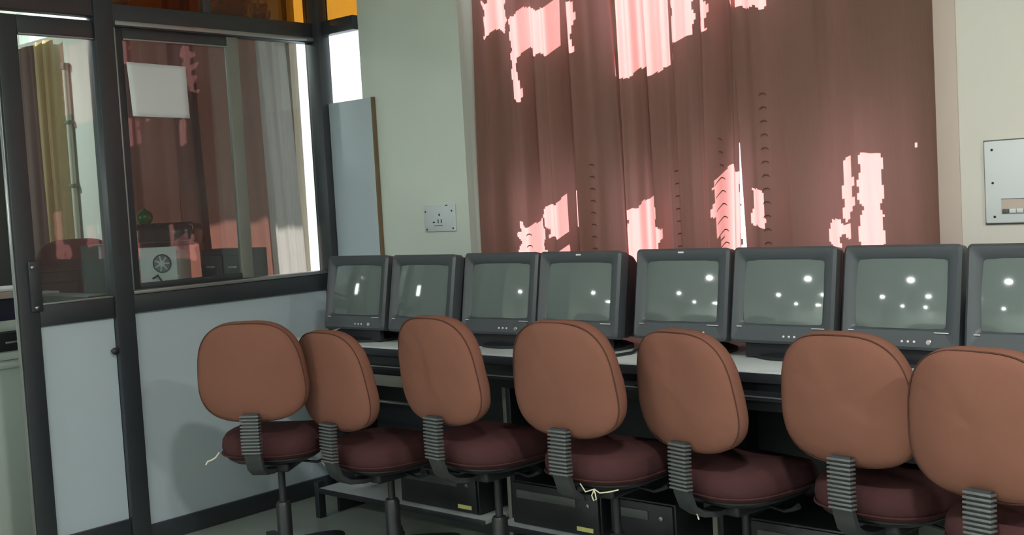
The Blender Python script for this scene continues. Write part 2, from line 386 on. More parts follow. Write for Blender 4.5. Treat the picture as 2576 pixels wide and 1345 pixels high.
# ------------------------------------------------------------------ curtains
def curtain(name, x0t, x1t, x0b, x1b, z0, z1, y, m, nf, amp, seed, nu=140, nz=40, label=None, group=None, flat=None, notch=None):
    rnd = random.Random(seed); ph = [rnd.uniform(0, 6.28) for _ in range(6)]
    verts = []; faces = []
    def pos(u, v):
        xx = (x0t + (x1t - x0t) * u) * v + (x0b + (x1b - x0b) * u) * (1 - v)
        if notch: xx += notch[0] * (1 - u) * math.exp(-((z0 + (z1 - z0) * v - notch[1]) / notch[2]) ** 4)
        uu = u + .02 * math.sin(2.2 * v + ph[3]) + .03 * math.sin(u * 7 + ph[4])
        a = amp * (0.75 + .35 * math.sin(u * 9 + ph[2]))
        if flat: a *= flat(u)
        yy = y + a * (1.05 * math.tanh(2.4 * math.sin(2 * pi * nf * uu + ph[0])) + .45 * math.sin(2 * pi * nf * 1.83 * uu + ph[1] + .8 * v) + .2 * math.sin(2 * pi * nf * 3.1 * uu + ph[5]))
        yy += .004 * math.sin(5 * v + 9 * u + ph[1])
        return (xx, yy, z0 + (z1 - z0) * v)
    for j in range(nz + 1):
        for i in range(nu + 1): verts.append(pos(i / nu, j / nz))
    for j in range(nz):
        for i in range(nu):
            a = j * (nu + 1) + i; faces.append((a, a + 1, a + nu + 2, a + nu + 1))
    t = empty(name, ((x0b + x1b) / 2, y, z0))
    q = MB(); c = t.location
    q.v = [(v[0] - c.x, v[1] - c.y, v[2] - c.z) for v in verts]; q.f = faces
    q.build('fabric', m, t, smooth=True, angle=180)
    hem = MB(); 
    hem.tube([Vector(pos(i / 70, 0)) - Vector(c) + Vector((0, 0, .004)) for i in range(71)], .004, 6); hem.build('hem', m, t, smooth=True)
    tag(t, label, 'curtain', group)
    return t, pos, c
rod = tag(MB().tube([(-3.234, 3.44, 2.525), (-1.26, 3.44, 2.525)], .012, 12).build('curtain_rod', 'steel', smooth=True), 'steel rod carrying the rust curtains over the monitors', 'curtain rod')
GR = 'rust curtains of the main window'
C1 = curtain('window_curtain', -3.195, -2.475, -3.228, -2.435, .886, 2.5, 3.437, 'curtain_rust', 4.6, .030, 3, label='rust red curtain at the left end of the wide window, next to the wall socket', group=GR)
C2 = curtain('window_curtain', -2.49, -1.965, -2.45, -1.986, .886, 2.5, 3.448, 'curtain_rust', 4.2, .028, 11, label='middle rust red curtain of the wide window, beside the bright slit', group=GR)
C3 = curtain('window_curtain', -2.00, -1.295, -1.955, -1.262, .886, 2.5, 3.434, 'curtain_rust', 3.4, .024, 21, label='wide flat rust curtain next to the cream wall', group=GR, flat=lambda u: 1.25 if u < .25 else .45)
# embroidered crescents running down the folds
cres = MB(); cres.tube([(.014 * math.cos(a), 0, .010 * math.sin(a)) for a in [pi * (.05 + .9 * k / 8) for k in range(9)]], [.0006, .0012, .0018, .0022, .0024, .0022, .0018, .0012, .0006], 6)
cr0 = None
def motif(C, xs, zs):
    global cr0
    t, pos, c = C
    x0 = pos(0, .3)[0]; x1 = pos(1, .3)[0]
    for z in zs:
        v = (z - .886) / (2.5 - .886); u = (xs - pos(0, v)[0]) / (pos(1, v)[0] - pos(0, v)[0]); p = Vector(pos(u, v)) - Vector(c)
        if cr0 is None: cr0 = cres.build('embroidered_crescent', 'embroidery', t, smooth=True); o = cr0
        else: o = cr0.copy(); COL.objects.link(o)
        o.parent = t; o.location = (p.x, p.y - .004, p.z)
ar = lambda a, b, s: [a + s * k for k in range(int((b - a) / s) + 1)]
motif(C1, -2.95 * KC, ar(1.06, 1.17, .045)); motif(C1, -2.62 * KC, ar(1.09, 1.44, .045)); motif(C2, -2.265 * KC, ar(1.09, 1.40, .045))
motif(C2, -2.075 * KC, ar(1.10, 1.50, .045)); motif(C3, -1.88 * KC, ar(1.10, 1.60, .045))
# cabin curtains
GC = 'dark curtains of the cabin window'
MBL = 2.715
rod2 = tag(MB().tube([(-6.0, 3.36, 2.74), (-4.16, 3.36, 2.74)], .010, 10).build('curtain_rod', 'steel', smooth=True), 'steel rod over the cabin window carrying the maroon curtains', 'curtain rod')
curtain('cabin_curtain', -5.99, -5.22, -5.99, -5.20, .86, MBL, 3.388, 'curtain_maroon', 3.4, .016, 5, 80, 24, label='dark maroon curtain behind the white sheet taped to the glass', group=GC)
curtain('cabin_curtain', -5.25, -5.0, -5.22, -4.92, .86, MBL, 3.315, 'curtain_maroon', 1.7, .014, 8, 60, 60, notch=(.15, 1.95, .085), label='narrow maroon curtain behind the sash stile of the partition', group=GC)
curtain('cabin_curtain', -5.13, -4.50, -5.05, -4.42, .86, MBL, 3.388, 'curtain_maroon', 2.2, .014, 9, 60, 24, label='brown maroon curtain seen through the right half of the partition glass', group=GC)
curtain('cabin_curtain', -4.52, -4.285, -4.45, -4.20, .86, MBL, 3.33, 'curtain_grey', 1.8, .010, 14, 50, 24, label='pale greyish curtain beside the bright strip at the partition corner', group=GC)
GB = 'beige curtains at the far left of the cabin'
curtain('cabin_curtain', -6.74, -6.50, -6.74, -6.50, .7, 2.40, 3.35, 'curtain_beige', 2.2, .022, 31, 50, 20, label='golden beige curtain next to the painted pipe', group=GB)
curtain('cabin_curtain', -7.02, -6.76, -7.02, -6.76, .7, 2.40, 3.36, 'curtain_maroon', 1.8, .018, 33, 50, 20, label='brown curtain between the two beige curtains', group=GB)
curtain('cabin_curtain', -7.35, -7.00, -7.35, -7.00, .7, 2.40, 3.35, 'curtain_beige', 2.2, .020, 35, 50, 20, label='beige curtain at the outer edge behind the door glass', group=GB)

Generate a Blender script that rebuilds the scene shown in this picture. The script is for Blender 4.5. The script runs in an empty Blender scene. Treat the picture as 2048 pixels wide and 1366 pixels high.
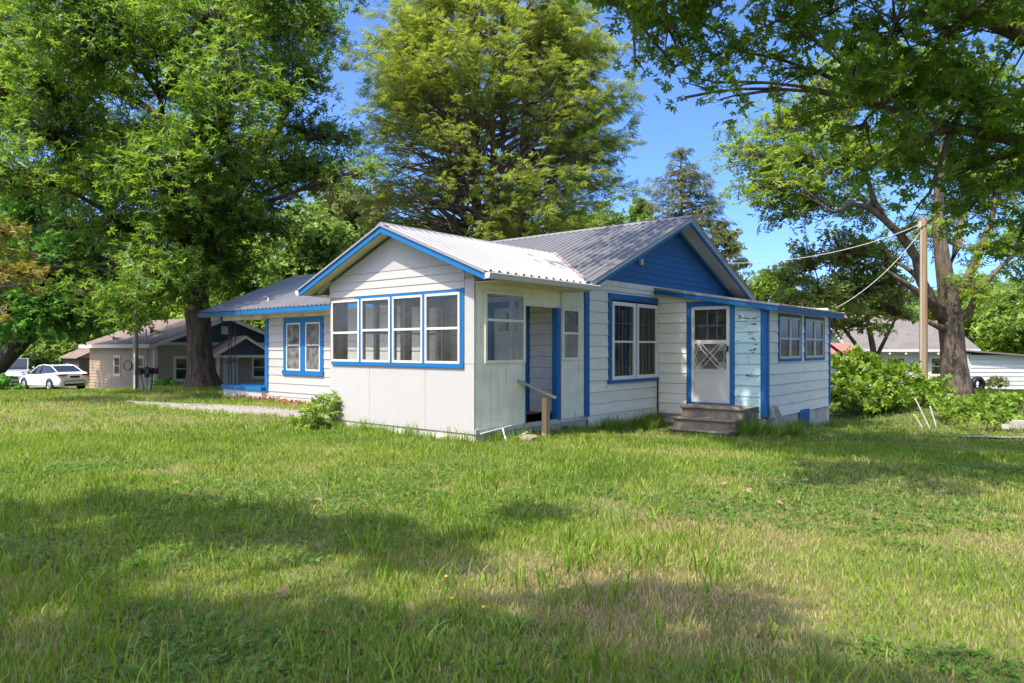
import bpy, math, random
import numpy as np
from mathutils import Vector, Matrix
R = math.radians
rng = np.random.default_rng(7)
random.seed(7)
scene = bpy.context.scene
col = scene.collection

# ---------------------------------------------------------------- camera, sky, sun, exposure
cam_d = bpy.data.cameras.new('camera'); cam = bpy.data.objects.new('camera', cam_d); col.objects.link(cam)
cam.location = (0, 0, 1.5); cam.rotation_euler = (R(90), 0, 0)
cam_d.sensor_width = 36; cam_d.lens = 24.5; cam_d.shift_y = 0.00635
cam_d.clip_start = 0.05; cam_d.clip_end = 3000
scene.camera = cam
SUN_EL = R(58.5)
HX = (0.76849, -0.63986); HY = (0.63986, 0.76849)          # the house axes in the world
SUN_T = (HY[0] + .05 * HX[0], HY[1] + .05 * HX[1])          # the way sunlight travels over the ground
n_ = math.hypot(*SUN_T); SUN_T = (SUN_T[0] / n_, SUN_T[1] / n_)
SUNV = Vector((SUN_T[0] * math.cos(SUN_EL), SUN_T[1] * math.cos(SUN_EL), -math.sin(SUN_EL)))
world = bpy.data.worlds.new('World'); scene.world = world; world.use_nodes = True
wn = world.node_tree; bg = wn.nodes['Background']
sky = wn.nodes.new('ShaderNodeTexSky'); sky.sky_type = 'NISHITA'; sky.sun_disc = False
sky.sun_elevation = SUN_EL; sky.sun_rotation = math.atan2(-SUN_T[0], -SUN_T[1])
sky.air_density = 0.38; sky.dust_density = 2.4; sky.ozone_density = 4.5
hs = wn.nodes.new('ShaderNodeHueSaturation'); hs.inputs['Saturation'].default_value = 1.18
wn.links.new(sky.outputs[0], hs.inputs['Color']); wn.links.new(hs.outputs[0], bg.inputs[0]); bg.inputs[1].default_value = 0.15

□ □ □

Using the records above, find and show each line with the string "script".

The Blender Python script for this scene continues. Write part 2, from line 386 on. More parts follow. Write for Blender 4.5. Treat the picture as 2576 pixels wide and 1345 pixels high.
Generate a Blender script that rebuilds the scene shown in this picture. The script is for Blender 4.5. The script runs in an empty Blender scene. Treat the picture as 2048 pixels wide and 1366 pixels high.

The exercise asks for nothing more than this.